TASK TO CARRY OUT =
Repeat the material in full. Keep every line exactly as it is.
========================================
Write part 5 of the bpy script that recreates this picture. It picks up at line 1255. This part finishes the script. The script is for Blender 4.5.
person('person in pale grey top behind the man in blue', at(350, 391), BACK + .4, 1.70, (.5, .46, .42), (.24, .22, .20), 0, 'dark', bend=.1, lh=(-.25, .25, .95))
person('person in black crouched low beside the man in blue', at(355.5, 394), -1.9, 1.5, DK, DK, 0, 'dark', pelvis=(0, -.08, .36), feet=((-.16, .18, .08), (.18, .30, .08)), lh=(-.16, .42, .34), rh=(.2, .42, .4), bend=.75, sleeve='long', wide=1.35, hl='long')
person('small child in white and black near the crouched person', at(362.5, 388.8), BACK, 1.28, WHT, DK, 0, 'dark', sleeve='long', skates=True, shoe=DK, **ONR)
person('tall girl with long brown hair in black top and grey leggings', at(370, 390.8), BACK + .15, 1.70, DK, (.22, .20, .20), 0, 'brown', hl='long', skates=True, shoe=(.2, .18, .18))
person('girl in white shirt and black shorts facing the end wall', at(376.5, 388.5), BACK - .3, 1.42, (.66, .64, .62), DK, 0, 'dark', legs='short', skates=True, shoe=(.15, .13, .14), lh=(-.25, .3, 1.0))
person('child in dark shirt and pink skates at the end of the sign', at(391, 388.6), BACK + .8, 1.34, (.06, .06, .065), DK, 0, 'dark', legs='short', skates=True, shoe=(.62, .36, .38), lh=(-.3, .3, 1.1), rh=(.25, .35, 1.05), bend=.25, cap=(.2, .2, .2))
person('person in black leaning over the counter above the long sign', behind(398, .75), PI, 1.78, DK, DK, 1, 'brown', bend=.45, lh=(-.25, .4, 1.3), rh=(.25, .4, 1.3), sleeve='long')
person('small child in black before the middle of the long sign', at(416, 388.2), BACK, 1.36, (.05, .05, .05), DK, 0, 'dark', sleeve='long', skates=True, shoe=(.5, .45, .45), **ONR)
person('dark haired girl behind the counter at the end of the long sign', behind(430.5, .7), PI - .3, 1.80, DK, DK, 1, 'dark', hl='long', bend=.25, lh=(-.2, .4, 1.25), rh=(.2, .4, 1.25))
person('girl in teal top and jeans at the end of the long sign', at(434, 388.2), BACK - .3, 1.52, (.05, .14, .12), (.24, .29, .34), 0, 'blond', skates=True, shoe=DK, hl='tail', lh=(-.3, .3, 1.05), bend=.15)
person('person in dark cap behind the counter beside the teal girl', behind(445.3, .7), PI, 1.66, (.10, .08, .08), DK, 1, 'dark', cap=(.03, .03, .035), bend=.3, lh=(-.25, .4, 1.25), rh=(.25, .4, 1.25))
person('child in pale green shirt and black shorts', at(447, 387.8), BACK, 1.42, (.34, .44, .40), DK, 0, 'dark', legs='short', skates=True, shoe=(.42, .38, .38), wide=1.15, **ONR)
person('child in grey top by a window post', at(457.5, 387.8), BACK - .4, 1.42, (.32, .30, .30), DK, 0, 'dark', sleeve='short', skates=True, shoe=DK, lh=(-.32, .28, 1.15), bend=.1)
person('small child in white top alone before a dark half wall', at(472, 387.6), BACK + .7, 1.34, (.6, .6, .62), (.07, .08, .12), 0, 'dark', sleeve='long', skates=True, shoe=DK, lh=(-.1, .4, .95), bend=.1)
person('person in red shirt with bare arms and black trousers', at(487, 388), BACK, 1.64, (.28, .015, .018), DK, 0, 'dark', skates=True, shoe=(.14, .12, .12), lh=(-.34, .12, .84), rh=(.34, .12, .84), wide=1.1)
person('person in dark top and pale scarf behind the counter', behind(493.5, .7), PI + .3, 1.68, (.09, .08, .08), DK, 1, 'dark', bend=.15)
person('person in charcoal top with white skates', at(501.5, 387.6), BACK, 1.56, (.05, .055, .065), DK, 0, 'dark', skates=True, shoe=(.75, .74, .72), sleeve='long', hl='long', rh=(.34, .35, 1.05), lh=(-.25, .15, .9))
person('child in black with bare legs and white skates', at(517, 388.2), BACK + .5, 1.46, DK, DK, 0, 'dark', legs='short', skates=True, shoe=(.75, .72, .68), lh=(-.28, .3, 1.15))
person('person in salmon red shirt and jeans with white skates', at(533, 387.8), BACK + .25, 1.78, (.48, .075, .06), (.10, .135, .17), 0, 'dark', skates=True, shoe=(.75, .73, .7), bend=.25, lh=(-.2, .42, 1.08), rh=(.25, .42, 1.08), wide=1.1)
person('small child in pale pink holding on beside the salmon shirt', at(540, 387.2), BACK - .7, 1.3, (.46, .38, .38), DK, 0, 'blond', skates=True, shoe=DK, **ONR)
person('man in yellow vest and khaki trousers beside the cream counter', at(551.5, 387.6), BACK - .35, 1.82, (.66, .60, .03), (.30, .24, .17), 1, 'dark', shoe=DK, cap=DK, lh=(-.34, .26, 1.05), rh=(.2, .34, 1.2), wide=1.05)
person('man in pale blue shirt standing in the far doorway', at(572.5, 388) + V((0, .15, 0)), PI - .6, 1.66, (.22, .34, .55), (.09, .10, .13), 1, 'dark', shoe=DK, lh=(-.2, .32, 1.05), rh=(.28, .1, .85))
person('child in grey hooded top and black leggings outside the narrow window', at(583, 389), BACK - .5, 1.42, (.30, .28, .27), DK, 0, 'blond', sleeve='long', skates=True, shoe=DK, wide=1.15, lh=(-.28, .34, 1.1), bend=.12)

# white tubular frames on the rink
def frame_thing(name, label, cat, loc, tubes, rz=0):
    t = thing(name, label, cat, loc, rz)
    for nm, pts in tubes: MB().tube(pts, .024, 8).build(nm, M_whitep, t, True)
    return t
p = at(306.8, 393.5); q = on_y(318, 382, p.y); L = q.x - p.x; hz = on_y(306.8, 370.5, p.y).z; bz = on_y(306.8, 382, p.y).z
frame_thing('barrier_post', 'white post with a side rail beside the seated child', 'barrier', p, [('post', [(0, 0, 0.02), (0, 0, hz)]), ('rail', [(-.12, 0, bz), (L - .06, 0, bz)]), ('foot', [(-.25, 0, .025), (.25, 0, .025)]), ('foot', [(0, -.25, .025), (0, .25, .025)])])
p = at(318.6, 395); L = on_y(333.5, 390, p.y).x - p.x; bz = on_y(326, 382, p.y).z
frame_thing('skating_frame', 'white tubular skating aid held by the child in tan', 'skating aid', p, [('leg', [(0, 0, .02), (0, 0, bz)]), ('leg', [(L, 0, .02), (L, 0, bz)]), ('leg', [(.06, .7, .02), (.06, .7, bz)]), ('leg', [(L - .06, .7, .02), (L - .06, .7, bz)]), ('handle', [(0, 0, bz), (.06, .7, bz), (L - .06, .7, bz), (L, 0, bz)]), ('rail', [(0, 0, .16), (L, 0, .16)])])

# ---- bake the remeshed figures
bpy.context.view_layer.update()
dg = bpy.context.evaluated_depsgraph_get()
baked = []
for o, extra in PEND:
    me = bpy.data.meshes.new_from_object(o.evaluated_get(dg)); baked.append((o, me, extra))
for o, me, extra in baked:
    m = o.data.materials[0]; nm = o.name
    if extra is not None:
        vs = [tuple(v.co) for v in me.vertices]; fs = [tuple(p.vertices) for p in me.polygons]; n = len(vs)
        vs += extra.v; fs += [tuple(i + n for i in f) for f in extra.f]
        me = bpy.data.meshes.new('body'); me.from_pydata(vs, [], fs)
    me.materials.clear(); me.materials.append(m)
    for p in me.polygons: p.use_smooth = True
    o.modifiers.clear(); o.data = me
========================================
OUTPUT OF THE EXERCISE =
Write part 5 of the bpy script that recreates this picture. It picks up at line 1255. This part finishes the script. The script is for Blender 4.5.
person('person in pale grey top behind the man in blue', at(350, 391), BACK + .4, 1.70, (.5, .46, .42), (.24, .22, .20), 0, 'dark', bend=.1, lh=(-.25, .25, .95))
person('person in black crouched low beside the man in blue', at(355.5, 394), -1.9, 1.5, DK, DK, 0, 'dark', pelvis=(0, -.08, .36), feet=((-.16, .18, .08), (.18, .30, .08)), lh=(-.16, .42, .34), rh=(.2, .42, .4), bend=.75, sleeve='long', wide=1.35, hl='long')
person('small child in white and black near the crouched person', at(362.5, 388.8), BACK, 1.28, WHT, DK, 0, 'dark', sleeve='long', skates=True, shoe=DK, **ONR)
person('tall girl with long brown hair in black top and grey leggings', at(370, 390.8), BACK + .15, 1.70, DK, (.22, .20, .20), 0, 'brown', hl='long', skates=True, shoe=(.2, .18, .18))
person('girl in white shirt and black shorts facing the end wall', at(376.5, 388.5), BACK - .3, 1.42, (.66, .64, .62), DK, 0, 'dark', legs='short', skates=True, shoe=(.15, .13, .14), lh=(-.25, .3, 1.0))
person('child in dark shirt and pink skates at the end of the sign', at(391, 388.6), BACK + .8, 1.34, (.06, .06, .065), DK, 0, 'dark', legs='short', skates=True, shoe=(.62, .36, .38), lh=(-.3, .3, 1.1), rh=(.25, .35, 1.05), bend=.25, cap=(.2, .2, .2))
person('person in black leaning over the counter above the long sign', behind(398, .75), PI, 1.78, DK, DK, 1, 'brown', bend=.45, lh=(-.25, .4, 1.3), rh=(.25, .4, 1.3), sleeve='long')
person('small child in black before the middle of the long sign', at(416, 388.2), BACK, 1.36, (.05, .05, .05), DK, 0, 'dark', sleeve='long', skates=True, shoe=(.5, .45, .45), **ONR)
person('dark haired girl behind the counter at the end of the long sign', behind(430.5, .7), PI - .3, 1.80, DK, DK, 1, 'dark', hl='long', bend=.25, lh=(-.2, .4, 1.25), rh=(.2, .4, 1.25))
person('girl in teal top and jeans at the end of the long sign', at(434, 388.2), BACK - .3, 1.52, (.05, .14, .12), (.24, .29, .34), 0, 'blond', skates=True, shoe=DK, hl='tail', lh=(-.3, .3, 1.05), bend=.15)
person('person in dark cap behind the counter beside the teal girl', behind(445.3, .7), PI, 1.66, (.10, .08, .08), DK, 1, 'dark', cap=(.03, .03, .035), bend=.3, lh=(-.25, .4, 1.25), rh=(.25, .4, 1.25))
person('child in pale green shirt and black shorts', at(447, 387.8), BACK, 1.42, (.34, .44, .40), DK, 0, 'dark', legs='short', skates=True, shoe=(.42, .38, .38), wide=1.15, **ONR)
person('child in grey top by a window post', at(457.5, 387.8), BACK - .4, 1.42, (.32, .30, .30), DK, 0, 'dark', sleeve='short', skates=True, shoe=DK, lh=(-.32, .28, 1.15), bend=.1)
person('small child in white top alone before a dark half wall', at(472, 387.6), BACK + .7, 1.34, (.6, .6, .62), (.07, .08, .12), 0, 'dark', sleeve='long', skates=True, shoe=DK, lh=(-.1, .4, .95), bend=.1)
person('person in red shirt with bare arms and black trousers', at(487, 388), BACK, 1.64, (.28, .015, .018), DK, 0, 'dark', skates=True, shoe=(.14, .12, .12), lh=(-.34, .12, .84), rh=(.34, .12, .84), wide=1.1)
person('person in dark top and pale scarf behind the counter', behind(493.5, .7), PI + .3, 1.68, (.09, .08, .08), DK, 1, 'dark', bend=.15)
person('person in charcoal top with white skates', at(501.5, 387.6), BACK, 1.56, (.05, .055, .065), DK, 0, 'dark', skates=True, shoe=(.75, .74, .72), sleeve='long', hl='long', rh=(.34, .35, 1.05), lh=(-.25, .15, .9))
person('child in black with bare legs and white skates', at(517, 388.2), BACK + .5, 1.46, DK, DK, 0, 'dark', legs='short', skates=True, shoe=(.75, .72, .68), lh=(-.28, .3, 1.15))
person('person in salmon red shirt and jeans with white skates', at(533, 387.8), BACK + .25, 1.78, (.48, .075, .06), (.10, .135, .17), 0, 'dark', skates=True, shoe=(.75, .73, .7), bend=.25, lh=(-.2, .42, 1.08), rh=(.25, .42, 1.08), wide=1.1)
person('small child in pale pink holding on beside the salmon shirt', at(540, 387.2), BACK - .7, 1.3, (.46, .38, .38), DK, 0, 'blond', skates=True, shoe=DK, **ONR)
person('man in yellow vest and khaki trousers beside the cream counter', at(551.5, 387.6), BACK - .35, 1.82, (.66, .60, .03), (.30, .24, .17), 1, 'dark', shoe=DK, cap=DK, lh=(-.34, .26, 1.05), rh=(.2, .34, 1.2), wide=1.05)
person('man in pale blue shirt standing in the far doorway', at(572.5, 388) + V((0, .15, 0)), PI - .6, 1.66, (.22, .34, .55), (.09, .10, .13), 1, 'dark', shoe=DK, lh=(-.2, .32, 1.05), rh=(.28, .1, .85))
person('child in grey hooded top and black leggings outside the narrow window', at(583, 389), BACK - .5, 1.42, (.30, .28, .27), DK, 0, 'blond', sleeve='long', skates=True, shoe=DK, wide=1.15, lh=(-.28, .34, 1.1), bend=.12)

# white tubular frames on the rink
def frame_thing(name, label, cat, loc, tubes, rz=0):
    t = thing(name, label, cat, loc, rz)
    for nm, pts in tubes: MB().tube(pts, .024, 8).build(nm, M_whitep, t, True)
    return t
p = at(306.8, 393.5); q = on_y(318, 382, p.y); L = q.x - p.x; hz = on_y(306.8, 370.5, p.y).z; bz = on_y(306.8, 382, p.y).z
frame_thing('barrier_post', 'white post with a side rail beside the seated child', 'barrier', p, [('post', [(0, 0, 0.02), (0, 0, hz)]), ('rail', [(-.12, 0, bz), (L - .06, 0, bz)]), ('foot', [(-.25, 0, .025), (.25, 0, .025)]), ('foot', [(0, -.25, .025), (0, .25, .025)])])
p = at(318.6, 395); L = on_y(333.5, 390, p.y).x - p.x; bz = on_y(326, 382, p.y).z
frame_thing('skating_frame', 'white tubular skating aid held by the child in tan', 'skating aid', p, [('leg', [(0, 0, .02), (0, 0, bz)]), ('leg', [(L, 0, .02), (L, 0, bz)]), ('leg', [(.06, .7, .02), (.06, .7, bz)]), ('leg', [(L - .06, .7, .02), (L - .06, .7, bz)]), ('handle', [(0, 0, bz), (.06, .7, bz), (L - .06, .7, bz), (L, 0, bz)]), ('rail', [(0, 0, .16), (L, 0, .16)])])

# ---- bake the remeshed figures
bpy.context.view_layer.update()
dg = bpy.context.evaluated_depsgraph_get()
baked = []
for o, extra in PEND:
    me = bpy.data.meshes.new_from_object(o.evaluated_get(dg)); baked.append((o, me, extra))
for o, me, extra in baked:
    m = o.data.materials[0]; nm = o.name
    if extra is not None:
        vs = [tuple(v.co) for v in me.vertices]; fs = [tuple(p.vertices) for p in me.polygons]; n = len(vs)
        vs += extra.v; fs += [tuple(i + n for i in f) for f in extra.f]
        me = bpy.data.meshes.new('body'); me.from_pydata(vs, [], fs)
    me.materials.clear(); me.materials.append(m)
    for p in me.polygons: p.use_smooth = True
    o.modifiers.clear(); o.data = me